**Task goal**
Copy out the listing that follows, exact in every word, and skip the images.

**Data shown**
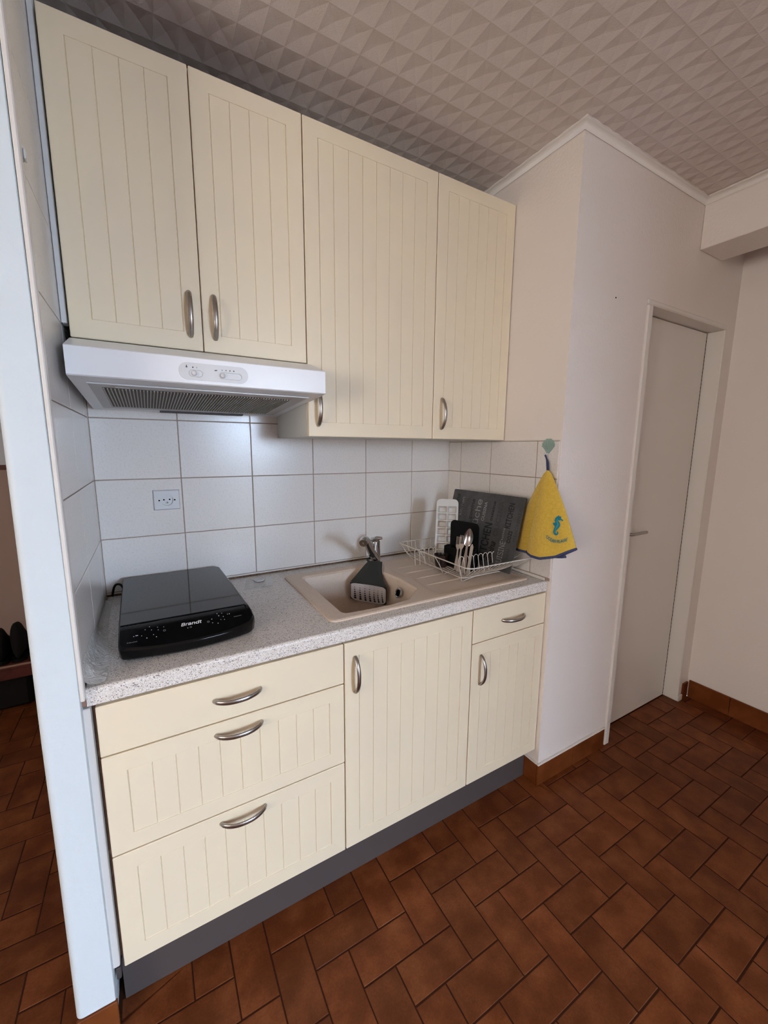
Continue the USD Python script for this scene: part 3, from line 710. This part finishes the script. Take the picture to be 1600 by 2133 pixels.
# top surface triangulated through shapely so that the front slope stays smooth
top = shell[-1]; pt = Polygon(top[:, :2])
tt = trimesh.creation.extrude_polygon(pt, .001, engine='earcut')
sv, sf = trimesh.remesh.subdivide_to_size(tt.vertices, tt.faces, .02)
topm = trimesh.Trimesh(sv, sf); keep = topm.triangles_center[:, 2] > .0005; keep &= topm.face_normals[:, 2] > .5
topm.update_faces(keep); topm.vertices[:, 2] = [ztop(x, y) for x, y in topm.vertices[:, :2]]
part(hb, 'housing', cat_([loft(shell, True, False), topm]), 'black_gloss', smooth=45)
gp = Polygon([(.0385, -.030), (.334, -.030), (.346, -.042), (.3575, -.473), (.049, -.473)]).buffer(-.003).buffer(.003)
part(hb, 'glass_plate', extrude(gp, .0022, ((0, 0, .9677), (1, 0, 0), (0, 1, 0), (0, 0, 1))), 'black_glass', label='dark glass cooking plate')
for x, y in ((.075, -.08), (.32, -.08), (.08, -.52), (.33, -.52)): part(hb, 'foot', lathe([(.014, .9037), (.014, .9061)], 16, (x, y, 0)), 'black_plastic')
def on_front(m, cx, cy, ang, mat_, nm, lb=None):
    c_, s_ = math.cos(ang), math.sin(ang); V = np.array(m.vertices)
    X = cx + V[:, 0]*c_ - V[:, 1]*s_; Y = cy + V[:, 0]*s_ + V[:, 1]*c_
    Z = np.array([ztop(x, y) for x, y in zip(X, Y)]) + .0002 + V[:, 2]
    part(hb, nm, trimesh.Trimesh(np.c_[X, Y, Z], m.faces, process=False), mat_, label=lb, kind='stuff' if 'touch' in nm else None)
tx = meshkit.text_mesh('Brandt', .0105, .0003, bold=True); tx.vertices[:, 0] *= 1.12; tx.vertices[:, 0] += tx.vertices[:, 1]*.25
on_front(tx, .1845, -.5185, .0, 'print_white', 'lettering', 'white brand lettering')
def marks(lst): return cat_([trimesh.creation.extrude_polygon(Polygon([(x+r*math.cos(a), y+r*math.sin(a)) for a in np.arange(6)*math.pi/3]), .0002, engine='earcut') for x, y, r in lst])
ring_ = lambda x, y, r: trimesh.creation.extrude_polygon(sbox(x, y, x, y).buffer(r).difference(sbox(x, y, x, y).buffer(r*.62)), .0002, engine='earcut')
mL = [(.104, -.498, .0011), (.096, -.517, .0011), (.118, -.503, .0010), (.122, -.520, .0010), (.132, -.497, .0012), (.133, -.507, .0011), (.107, -.527, .0013), (.128, -.529, .0012), (.146, -.500, .0010), (.114, -.490, .0010)]
mR = [(.262, -.505, .0012), (.281, -.497, .0016), (.262, -.519, .0011), (.292, -.503, .0011), (.284, -.513, .0010), (.275, -.524, .0012), (.290, -.489, .0010), (.278, -.487, .0010), (.293, -.515, .0010), (.304, -.497, .0012), (.309, -.497, .0014)]
MS = -.008
on_front(marks(mL + [(.079, -.514, .0012), (.084, -.513, .0014), (.087, -.513, .0014)] + mR + [(.201, -.520, .0011)]), 0, MS, 0, 'print_white', 'touch_marks', 'small white touch symbols')
on_front(cat_([ring_(.147, -.513, .0032), ring_(.252, -.512, .0032), ring_(.208, -.519, .0026)]), 0, MS, 0, 'print_dim', 'touch_rings')
t2 = meshkit.text_mesh('Induction', .0036, .0002); on_front(t2, .064, -.541, -.02, 'print_dim', 'small_print')
t3 = meshkit.text_mesh('Induction', .0034, .0002); on_front(t3, .318, -.521, .02, 'print_dim', 'small_print')
part(hb, 'power_cord', tube(smoothpath([(.040, -.06, .925), (.028, -.035, .950), (.014, -.022, .948), (.004, -.020, .925), (.001, -.026, .909)], 20), .0038, 8), 'black_plastic', smooth=60)

# ================================================================== SOCKET
so = thing('wall_socket', 'white square wall socket on the tiles above the hob', 'socket', (.190, -.006, 1.234))
sfr = ((0, -.0062, 0), (1, 0, 0), (0, 0, 1), (0, -1, 0))
plate = Manifold.hull(mb(.1475, .2333, -.0085, -.0062, 1.1983, 1.2703) + mb(.151, .2298, -.0145, -.012, 1.2018, 1.2668))
wellc = Manifold.cylinder(.03, .0198, .0198, 32).transform(np.array([[1, 0, 0, .1915], [0, 0, -1, -.0072], [0, 1, 0, 1.2335]], float))
part(so, 'cover_plate', plate - wellc, 'plastic_white', smooth=25)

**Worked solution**
Continue the USD Python script for this scene: part 3, from line 710. This part finishes the script. Take the picture to be 1600 by 2133 pixels.
# top surface triangulated through shapely so that the front slope stays smooth
top = shell[-1]; pt = Polygon(top[:, :2])
tt = trimesh.creation.extrude_polygon(pt, .001, engine='earcut')
sv, sf = trimesh.remesh.subdivide_to_size(tt.vertices, tt.faces, .02)
topm = trimesh.Trimesh(sv, sf); keep = topm.triangles_center[:, 2] > .0005; keep &= topm.face_normals[:, 2] > .5
topm.update_faces(keep); topm.vertices[:, 2] = [ztop(x, y) for x, y in topm.vertices[:, :2]]
part(hb, 'housing', cat_([loft(shell, True, False), topm]), 'black_gloss', smooth=45)
gp = Polygon([(.0385, -.030), (.334, -.030), (.346, -.042), (.3575, -.473), (.049, -.473)]).buffer(-.003).buffer(.003)
part(hb, 'glass_plate', extrude(gp, .0022, ((0, 0, .9677), (1, 0, 0), (0, 1, 0), (0, 0, 1))), 'black_glass', label='dark glass cooking plate')
for x, y in ((.075, -.08), (.32, -.08), (.08, -.52), (.33, -.52)): part(hb, 'foot', lathe([(.014, .9037), (.014, .9061)], 16, (x, y, 0)), 'black_plastic')
def on_front(m, cx, cy, ang, mat_, nm, lb=None):
    c_, s_ = math.cos(ang), math.sin(ang); V = np.array(m.vertices)
    X = cx + V[:, 0]*c_ - V[:, 1]*s_; Y = cy + V[:, 0]*s_ + V[:, 1]*c_
    Z = np.array([ztop(x, y) for x, y in zip(X, Y)]) + .0002 + V[:, 2]
    part(hb, nm, trimesh.Trimesh(np.c_[X, Y, Z], m.faces, process=False), mat_, label=lb, kind='stuff' if 'touch' in nm else None)
tx = meshkit.text_mesh('Brandt', .0105, .0003, bold=True); tx.vertices[:, 0] *= 1.12; tx.vertices[:, 0] += tx.vertices[:, 1]*.25
on_front(tx, .1845, -.5185, .0, 'print_white', 'lettering', 'white brand lettering')
def marks(lst): return cat_([trimesh.creation.extrude_polygon(Polygon([(x+r*math.cos(a), y+r*math.sin(a)) for a in np.arange(6)*math.pi/3]), .0002, engine='earcut') for x, y, r in lst])
ring_ = lambda x, y, r: trimesh.creation.extrude_polygon(sbox(x, y, x, y).buffer(r).difference(sbox(x, y, x, y).buffer(r*.62)), .0002, engine='earcut')
mL = [(.104, -.498, .0011), (.096, -.517, .0011), (.118, -.503, .0010), (.122, -.520, .0010), (.132, -.497, .0012), (.133, -.507, .0011), (.107, -.527, .0013), (.128, -.529, .0012), (.146, -.500, .0010), (.114, -.490, .0010)]
mR = [(.262, -.505, .0012), (.281, -.497, .0016), (.262, -.519, .0011), (.292, -.503, .0011), (.284, -.513, .0010), (.275, -.524, .0012), (.290, -.489, .0010), (.278, -.487, .0010), (.293, -.515, .0010), (.304, -.497, .0012), (.309, -.497, .0014)]
MS = -.008
on_front(marks(mL + [(.079, -.514, .0012), (.084, -.513, .0014), (.087, -.513, .0014)] + mR + [(.201, -.520, .0011)]), 0, MS, 0, 'print_white', 'touch_marks', 'small white touch symbols')
on_front(cat_([ring_(.147, -.513, .0032), ring_(.252, -.512, .0032), ring_(.208, -.519, .0026)]), 0, MS, 0, 'print_dim', 'touch_rings')
t2 = meshkit.text_mesh('Induction', .0036, .0002); on_front(t2, .064, -.541, -.02, 'print_dim', 'small_print')
t3 = meshkit.text_mesh('Induction', .0034, .0002); on_front(t3, .318, -.521, .02, 'print_dim', 'small_print')
part(hb, 'power_cord', tube(smoothpath([(.040, -.06, .925), (.028, -.035, .950), (.014, -.022, .948), (.004, -.020, .925), (.001, -.026, .909)], 20), .0038, 8), 'black_plastic', smooth=60)

# ================================================================== SOCKET
so = thing('wall_socket', 'white square wall socket on the tiles above the hob', 'socket', (.190, -.006, 1.234))
sfr = ((0, -.0062, 0), (1, 0, 0), (0, 0, 1), (0, -1, 0))
plate = Manifold.hull(mb(.1475, .2333, -.0085, -.0062, 1.1983, 1.2703) + mb(.151, .2298, -.0145, -.012, 1.2018, 1.2668))
wellc = Manifold.cylinder(.03, .0198, .0198, 32).transform(np.array([[1, 0, 0, .1915], [0, 0, -1, -.0072], [0, 1, 0, 1.2335]], float))
part(so, 'cover_plate', plate - wellc, 'plastic_white', smooth=25)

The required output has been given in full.